Not only are these awards critical in the face of state funding reductions, they also help to support the work of many hundreds of graduate students and are tangible evidence of the many contributions that CU-Boulder community members make to society. This accomplishment is a testament to our world-class faculty in all our academic departments, centers and institutes and it is a tribute to our dedicated staff.

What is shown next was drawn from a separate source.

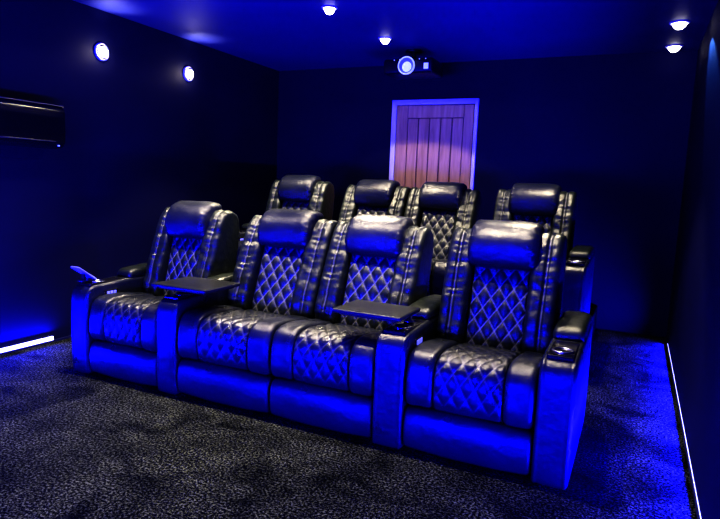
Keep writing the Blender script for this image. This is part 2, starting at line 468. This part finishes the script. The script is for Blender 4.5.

Their ability to attract funding of this magnitude solidifies CU-Boulder as a national research leader.

Many people on our campus deserve credit for this record-setting funding: principal investigators, research administrators, and the hard-working people in the Office of Contracts and Grants and in the Graduate School.

When our research revenues are combined with the other two universities in the CU System, it totals a record $711 million, placing us in the top 10 of all pubic and private research universities in the nation.

At CU-Boulder, interdisciplinary work has been a cornerstone of our research and it serves as an important anchor in our strategic plan, Flagship 2030. Breaking the $300 million barrier is also clear evidence that the Colorado research diamond called for in Flagship 2030 in collaboration with our neighboring federal lab partners is an effective and productive model.

NASA was our top-funding agency with a record $75 million, an increase of $19 million over last year. In particular, the Laboratory for Atmospheric and Space Physics (LASP) had a very successful and productive year. In recent years, CU-Boulder has been the number one NASA-funded public university in the world.

Other top funding agencies were the National Science Foundation ($58 million), the Department of Health and Human Services ($50 million), the Department of Commerce ($39.6 million), and the Department of Defense ($12.7 million).

Our continuing success in generating research revenues creates an exceptional environment for attracting outstanding faculty, which in turn brings to our campus some of the best graduate students in the country. Considering the role undergraduates play in research through our Undergraduate Research Opportunities Program (UROP), these record-breaking funding levels extend benefits to the entire campus.

As Thomas Friedman noted in his book, The World is Flat, without basic university research there would be no Web browser, magnetic resonance imaging, supercomputers, global positioning technology, space exploration devices or fiber optics. University research not only improves the quality of life for us all, it also helps to educate the next generation of scientists and engineers. We can be proud of the role that the University of Colorado at Boulder plays in this arena.